Charles Spurgeon said, "I must take care above all that I cultivate communion with Christ, for though that can never be the basis of my peace - mark that - yet it will be the channel of it."

This experience was far from easy (especially when I did serious self-reflection and analyzed my motivations) and I found how truly hard "dying to self'" really was and how to live this out in the midst of being a husband, father, neighbor, employee, coworker, member of a congregation, and, ultimately, a follower of Christ. It was a time of contemplation, reflection, meditation, study and healing through silence, solitude and stillness. It was a time of surrendering my body and my soul to the spirit of God. It was about being present and aware. Each day was a way to allow God to transform me and, to the degree that I was transformed, the world could be transformed.

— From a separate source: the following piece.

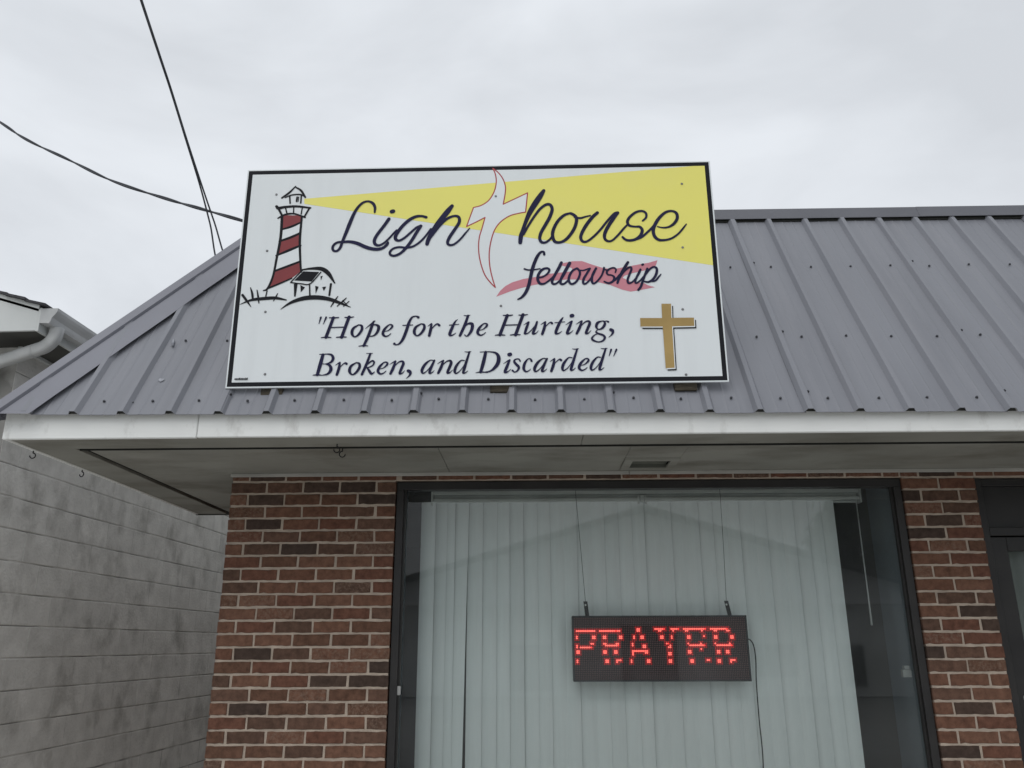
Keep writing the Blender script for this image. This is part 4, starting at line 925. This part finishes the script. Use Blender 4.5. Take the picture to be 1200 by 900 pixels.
# tiny maker's mark, too small to read
bm = bmesh.new(); y = nxt(); rs = random.Random(4); x = 0.042
while x < 0.098:
    wd = rs.uniform(0.004, 0.008); bm.faces.new([bm.verts.new(p) for p in ((x, y, 0.040), (x + wd, y, 0.040), (x + wd, y, 0.048 + rs.uniform(0, .004)), (x, y, 0.048))]); x += wd + 0.0012
obj('maker_mark', bm, M['vinyl_black'], sg)
bm = bmesh.new()
for (x, z) in PANEL_SCREWS: add_disc(bm, (x * U, 0, z * U), (0, -1, 0), 0.0066, 0.004, 10)
obj('panel_screw', bm, M['panel_fixing'], sg)['kind'] = 'stuff'
# posts and wooden blocks carrying it
for x in (0.217, 1.298, 2.157):
    bm = bmesh.new(); add_box(bm, x - 0.052, x + 0.052, 0.0135, 0.055, -0.034, 0.12)
    bmesh.ops.bevel(bm, geom=bm.edges[:], offset=0.003, segments=1, affect='EDGES')
    obj('mounting_block', bm, M['old_wood'], sg)
    bm = bmesh.new(); add_box(bm, x - 0.02, x + 0.02, 0.056, 0.096, -0.02, SHt - 0.06)
    obj('post', bm, M['sign_back'], sg)
    bm = bmesh.new(); add_tube(bm, [(x, 0.09, SHt - 0.12), (x, 0.62, SHt - 0.17)], 0.014, 6)
    obj('brace', bm, M['sign_back'], sg)

# ------------------------------------------------------------------ overhead cables
def wires(name, pts, label, strands, r, ext0, cat='cable'):
    root = empty(name, pts[-1]); tag(root, label, cat)
    P = [Vector(p) for p in pts]
    d0 = (P[0] - P[1]).normalized()
    head = [P[0] + (d0 * t + Vector((0, 0, 0.010 * t * t))) for t in ext0]
    C_ = catmull(head + P, 10)
    for q in range(strands):
        pp = []
        for i, c in enumerate(C_):
            a = i * 0.42 + q * math.pi
            pp.append(c + Vector((math.cos(a), math.cos(a) * .3, math.sin(a))) * r * (0.85 if strands > 1 else 0))
        o = tube('strand', pp, r, M['wire'], root, 6)
        o.matrix_parent_inverse = Matrix.Translation(root.location).inverted()
    return root
MAST_TOP = Vector((-0.241, 0.620, 4.306)); MAST_BASE = Vector((-0.241, 0.620, 3.45))
wires('utility_cable', [(-3.029, 1.700, 5.951), (-2.622, 1.520, 5.638), (-2.119, 1.340, 5.321), (-1.616, 1.160, 5.003), (-1.098, 0.980, 4.738), (-0.694, 0.800, 4.529), (-0.241, 0.620, 4.306)], 'thick twisted cable sagging in from the left and ending behind the sign', 2, 0.0075, (5.0, 2.5, 1.0))
wires('service_cable', [(-0.550, -0.700, 5.034), (-0.521, -0.470, 4.845), (-0.537, -0.240, 4.768), (-0.511, -0.010, 4.569), (-0.483, 0.200, 4.375), (-0.453, 0.360, 4.175), (-0.389, 0.470, 3.891), (-0.201, 0.620, 3.870)], 'steep thin cable whose lower end meets the hip left of its twin', 1, 0.0062, (5.0, 2.5, 1.0))
wires('service_cable', [(-0.544, -0.700, 5.033), (-0.516, -0.470, 4.845), (-0.532, -0.240, 4.768), (-0.505, -0.010, 4.569), (-0.471, 0.200, 4.375), (-0.426, 0.360, 4.187), (-0.328, 0.470, 3.903), (-0.206, 0.620, 3.921)], 'steep thin cable whose lower end meets the hip nearer the sign', 1, 0.0062, (5.0, 2.5, 1.0))
bm = bmesh.new(); add_tube(bm, [MAST_BASE, MAST_TOP], 0.021, 10); add_tube(bm, [MAST_TOP, MAST_TOP + Vector((0, 0, 0.03))], [0.026, 0.012], 10)
obj('service_mast', bm, M['steel'], B, True)

# ------------------------------------------------------------------ neighbouring block building
NA = R(-2.0)
N = empty('block_building', (-1.80, 0.0, 0.0), (0, 0, NA))
tag(N, 'grey painted concrete block building with white gable and gutter across the alley', 'building')
CH, CLn = 0.2032, 0.4064; NY0 = 0.66
ZTOP = 3.42
bm = bmesh.new(); add_box(bm, -0.20, -0.0035, NY0 + 0.003, 16, -0.1, ZTOP + 0.1)
add_box(bm, -7.0, -0.2005, NY0 + 0.003, NY0 + 0.2, -0.1, ZTOP + 0.1)
add_box(bm, -7.0, -6.8, NY0 + 0.21, 16, -0.1, ZTOP + 0.1)
nw = obj('wall', bm, M['block_joint'], N)
def block_mesh(l, seed):
    rnd = random.Random(seed); bm = bmesh.new()
    c = 0.006; h = CH - 0.005; d = 0.05; l += 0.0092
    def lay(x, i): 
        return [bm.verts.new((x + rnd.uniform(-.0008, .0008), yy, zz)) for yy, zz in ((i * .3, i), (l - i * .3, i), (l - i * .3, h - i), (i * .3, h - i))]
    F, E, K = lay(0, c), lay(-0.0022, 0.001), lay(-d, 0.001)
    bm.faces.new(F)
    for a, b in ((F, E), (E, K)):
        for i in range(4): bm.faces.new((a[i], a[(i + 1) % 4], b[(i + 1) % 4], b[i]))
    me = mesh_from(bm, 'block'); me.materials.append(M['block']); return me
fb = [block_mesh(CLn - 0.010, s) for s in range(4)]; hb_ = [block_mesh(CLn / 2 - 0.010, 9 + s) for s in range(2)]
rs = random.Random(8); bmS = bmesh.new()
ZC0 = 2.238 - 10 * CH
for i in range(-1, 17):
    z = ZC0 + i * CH + 0.005
    y = NY0; first = True
    while y < 15.9:
        half = first and (i % 2 == 0)
        l = CLn / 2 if half else CLn
        vis = (y < 6.2 and 0.45 < z)
        if vis:
            link('block', rs.choice(hb_ if half else fb), None, nw, (rs.uniform(-.001, .001), y + 0.005, z))
        else:
            add_box(bmS, -0.05, rs.uniform(-.001, .001), y + .005, y + l - .005, z, z + CH - 0.010)
        y += l; first = False
    x = -0.21
    while x > -6.6:                       # front face, blocks hidden round the corner
        add_box(bmS, x - CLn + .010, x, NY0 - 0.002, NY0 + 0.05, z, z + CH - .010); x -= CLn
tag(obj('block_course', bmS, M['block'], nw), kind='stuff')
# roof: front gable overhang, side eave
YG, XFc, ZFb, PIT = 0.36, 0.295, 3.425, 0.31
W2 = 3.6
def gz(x): return 3.600 + PIT * (XFc - x)
roofn = link('roof', bpy.data.meshes.new('roof'), M['shingle'], N)
bm = bmesh.new()
add_prism(bm, [(XFc, ZFb), (XFc, gz(XFc) - 0.045), (-W2, gz(-W2) - 0.045), (-2 * W2 - XFc, gz(XFc) - 0.045), (-2 * W2 - XFc, ZFb)], 'y', YG, YG + 0.02)
obj('gable_board', bm, M['siding'], roofn)
bm = bmesh.new()
tk = 0.022
add_prism(bm, [(XFc + 0.004, gz(XFc) - 0.030), (XFc + 0.004, gz(XFc) - 0.004), (-W2, gz(-W2) - 0.004), (-W2, gz(-W2) - 0.030)], 'y', YG - 0.008, YG - 0.001)
obj('rake_trim', bm, M['siding'], roofn)
# shingle courses as laid strips
bm = bmesh.new(); n = 30
for s in range(n):
    xa = XFc + 0.055 - s * 0.135; xb = xa - 0.15
    if xb < -W2: break
    za, zb_ = gz(xa) + 0.010, gz(xb) + 0.002
    rr = random.Random(s)
    add_prism(bm, [(xa, za - 0.010), (xa, za + 0.006), (xb, zb_ + 0.004), (xb, zb_ - 0.010)], 'y', YG - 0.035 + rr.uniform(-.008, .008), 16.2)
obj('shingle_course', bm, M['shingle'], roofn)
bm = bmesh.new(); add_prism(bm, [(-W2 + .01, gz(-W2) + 0.012), (-2 * W2 - 0.35, gz(XFc) - 0.0), (-2 * W2 - 0.35, gz(XFc) - 0.03), (-W2 + .01, gz(-W2) - 0.03)], 'y', YG - 0.03, 16.2)
obj('shingle_course', bm, M['shingle'], roofn)
box('soffit', -0.30, XFc, YG + 0.021, 16.0, ZFb + 0.001, ZFb + 0.02, M['dark_soffit'], roofn)
box('soffit', -7.2, -0.3005, YG + 0.021, NY0 + .2, ZFb + 0.001, ZFb + 0.02, M['dark_soffit'], roofn)
box('fascia', XFc - 0.001, XFc + 0.018, YG + 0.0005, 16.0, ZFb - 0.004, gz(XFc) - 0.02, M['siding'], roofn)
box('soffit_trim', 0.0, 0.03, NY0 - 0.02, 16.0, ZFb - 0.024, ZFb, M['siding'], roofn, 0.002)
bm = bmesh.new()
x = 0.0
gp = [(XFc + 0.0185, 3.475), (XFc + 0.085, 3.470), (XFc + 0.092, 3.485), (XFc + 0.098, 3.51), (XFc + 0.118, 3.535), (XFc + 0.128, 3.552), (XFc + 0.130, 3.572), (XFc + 0.120, 3.573), (XFc + 0.116, 3.556), (XFc + 0.106, 3.54), (XFc + 0.086, 3.514), (XFc + 0.080, 3.480), (XFc + 0.0245, 3.482), (XFc + 0.0245, 3.572), (XFc + 0.0185, 3.572)]
add_prism(bm, gp, 'y', YG, 16.0)
gut = obj('gutter', bm, M['gutter'], roofn)
bm = bmesh.new()
add_prism(bm, [(XFc + 0.0185, 3.4745)] + [(p[0], p[1]) for p in gp[1:7]] + [(XFc + 0.0185, 3.573)], 'y', YG - 0.003, YG - 0.0002)
obj('end_cap', bm, M['gutter'], gut)
rp_ = [Vector(p) for p in ((0.375, 0.455, 3.474), (0.372, 0.458, 3.44), (0.355, 0.462, 3.395), (0.30, 0.475, 3.355), (0.22, 0.49, 3.335), (0.05, 0.525, 3.300), (-0.09, 0.555, 3.270), (-0.15, 0.57, 3.24), (-0.18, 0.58, 3.18), (-0.18, 0.58, 3.0), (-0.18, 0.58, 0.1))]
def spout(pts, nm):
    P = catmull([tuple(p) for p in pts], 6)
    bm = bmesh.new(); rings = []
    for i, p in enumerate(P):
        d = (P[min(i + 1, len(P) - 1)] - P[max(i - 1, 0)]).normalized()
        s = Vector((0, 1, 0)); s = (s - d * s.dot(d)).normalized(); u = s.cross(d).normalized()
        ring = []
        for k in range(16):
            a = 2 * math.pi * k / 16
            ca, sa = math.cos(a), math.sin(a)
            f = (abs(ca) ** 4 + abs(sa) ** 4) ** -0.25
            ring.append(bm.verts.new(p + s * (0.033 * ca * f) + u * (0.040 * sa * f)))
        rings.append(ring)
    for a, b in zip(rings, rings[1:]):
        for k in range(16): bm.faces.new((a[k], a[(k + 1) % 16], b[(k + 1) % 16], b[k]))
    bm.faces.new(rings[0]); bm.faces.new(rings[-1])
    o = obj(nm, bm, M['gutter'], gut, True); return o
spout(rp_[:5], 'elbow'); spout([rp_[4] + Vector((.006, -.001, .001))] + rp_[5:8], 'downspout'); spout(rp_[7:], 'downspout')

# ------------------------------------------------------------------ across the street (seen only mirrored in the glass)
H = empty('gabled_hall', (5.5, -24.0, 0))
tag(H, 'pale gabled hall across the street, mirrored in the display window', 'building')
bm = bmesh.new(); e = 8.6; ap = 5.85; ev = ap - e * 0.29
add_prism(bm, [(-e, -0.1), (e, -0.1), (e, ev), (0, ap), (-e, ev)], 'y', 0.0, -14.0)
obj('wall', bm, M['far_siding'], H)
bm = bmesh.new()
for s in (-1, 1):
    add_prism(bm, [(0, ap + 0.02), (s * (e + 0.5), ev - 0.13), (s * (e + 0.5), ev + 0.04), (0, ap + 0.19)], 'y', 0.55, -14.4)
obj('roof', bm, M['far_roof'], H)
box('canopy', -e, e, 0.01, 1.3, 2.72, 2.86, M['far_siding'], H)
for (x, z0, z1, w_) in ((-3.9, 0.1, 1.5, 1.4), (4.1, 0.5, 1.5, 1.3), (6.6, 0.2, 1.45, 0.7), (0.0, 0.0, 2.1, 1.8)):
    f = box('window', x - w_ / 2 - .06, x + w_ / 2 + .06, 0.005, 0.05, z0 - .06, z1 + .06, M['siding'], H)
    f2 = box('pane', x - w_ / 2, x + w_ / 2, 0.02, 0.055, z0, z1, M['far_window'], H); f2.parent = f
def tree(x, y, h, cr_, seed, label):
    rnd = random.Random(seed); t = empty('broadleaf_tree', (x, y, -0.15)); tag(t, label, 'tree', 'trees across the street')
    bm = bmesh.new(); add_tube(bm, [(0, 0, 0), (0.05, 0.02, h * .3), (-0.05, 0.05, h * .62)], [0.28, 0.2, 0.1], 8)
    for k in range(6):
        a = k * 1.05 + seed; z = h * (0.36 + 0.05 * k)
        add_tube(bm, [(0, 0, z), (math.cos(a) * cr_ * .4, math.sin(a) * cr_ * .4, z + h * .12), (math.cos(a) * cr_ * .75, math.sin(a) * cr_ * .75, z + h * .2)], [0.09, 0.06, 0.02], 5)
    obj('trunk', bm, M['bark'], t)
    bm = bmesh.new()
    for c in range(70):
        a = rnd.uniform(0, 6.28); u = rnd.uniform(-1, 1); q = cr_ * rnd.uniform(0.35, 0.95)
        cc = Vector((math.cos(a) * q * math.sqrt(1 - u * u), math.sin(a) * q * math.sqrt(1 - u * u), h * .68 + u * h * .3))
        for l in range(110):
            p = cc + Vector([rnd.gauss(0, 0.36 * cr_ / 2.4) for _ in range(3)])
            n_ = Vector([rnd.uniform(-1, 1) for _ in range(3)]).normalized(); u_ = n_.orthogonal().normalized(); v_ = n_.cross(u_)
            s = rnd.uniform(0.13, 0.24)
            bm.faces.new([bm.verts.new(p + u_ * s * 1.4), bm.verts.new(p + v_ * s * .6), bm.verts.new(p - u_ * s * 1.4), bm.verts.new(p - v_ * s * .6)])
    obj('crown', bm, M['leaf'], t)
tree(16.0, -31.0, 7.6, 2.5, 1, 'tall leafy tree right of the gabled hall in the mirrored street')
tree(19.5, -27.0, 5.6, 2.2, 2, 'shorter leafy tree farthest right in the mirrored street')
tree(-9.0, -33.0, 7.0, 2.6, 3, 'leafy tree left of the gabled hall in the mirrored street')

bpy.context.view_layer.update()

Even though the forty days have ended, I feel like a new path, a new journey has just begun.

And now I will go have some coffee. . .


1 comment:

  1. Thanks for sharing your experience, Elliott. I have never taken this kind of "fast" but I think it's a good idea, especially that basic question of, Why am I doing what I'm doing in my life? We have so many habits and routines that just become part of our daily rhythm, and unless we step back and examine them we might never question them or wonder whether they might need to change.

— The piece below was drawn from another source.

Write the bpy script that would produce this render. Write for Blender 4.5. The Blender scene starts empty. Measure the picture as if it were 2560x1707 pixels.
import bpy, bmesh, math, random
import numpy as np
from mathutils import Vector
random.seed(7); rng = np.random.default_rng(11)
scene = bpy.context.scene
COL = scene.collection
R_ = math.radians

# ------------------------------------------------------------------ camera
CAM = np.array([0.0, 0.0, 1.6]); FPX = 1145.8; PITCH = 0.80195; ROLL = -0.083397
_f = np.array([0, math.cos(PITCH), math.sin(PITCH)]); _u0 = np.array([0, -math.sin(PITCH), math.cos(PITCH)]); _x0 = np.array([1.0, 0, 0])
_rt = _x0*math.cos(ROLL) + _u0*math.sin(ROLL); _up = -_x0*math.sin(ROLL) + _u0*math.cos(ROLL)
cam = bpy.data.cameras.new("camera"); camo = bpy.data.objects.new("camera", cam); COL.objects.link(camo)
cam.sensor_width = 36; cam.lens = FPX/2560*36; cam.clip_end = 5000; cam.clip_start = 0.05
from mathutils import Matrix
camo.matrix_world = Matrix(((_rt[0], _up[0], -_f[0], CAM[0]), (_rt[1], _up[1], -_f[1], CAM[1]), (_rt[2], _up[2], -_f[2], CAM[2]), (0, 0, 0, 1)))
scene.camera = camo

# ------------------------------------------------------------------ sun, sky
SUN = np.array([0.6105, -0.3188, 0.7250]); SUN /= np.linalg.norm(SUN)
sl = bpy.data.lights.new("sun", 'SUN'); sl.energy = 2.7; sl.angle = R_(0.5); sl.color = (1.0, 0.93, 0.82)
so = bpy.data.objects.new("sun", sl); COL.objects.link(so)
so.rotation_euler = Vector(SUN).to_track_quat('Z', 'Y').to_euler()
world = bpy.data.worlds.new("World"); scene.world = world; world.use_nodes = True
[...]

    Yeah, dying to self is not easy. I was thinking recently about some of my favourite novels by George Eliot (Mill on the Floss and Middlemarch, specifically) - the main characters have this idealistic view that serving and sacrificing will be this great lofty experience, but in fact it can be really humbling and painful. But then that's how the change and growth come, through these humbling times. Thanks again for your post.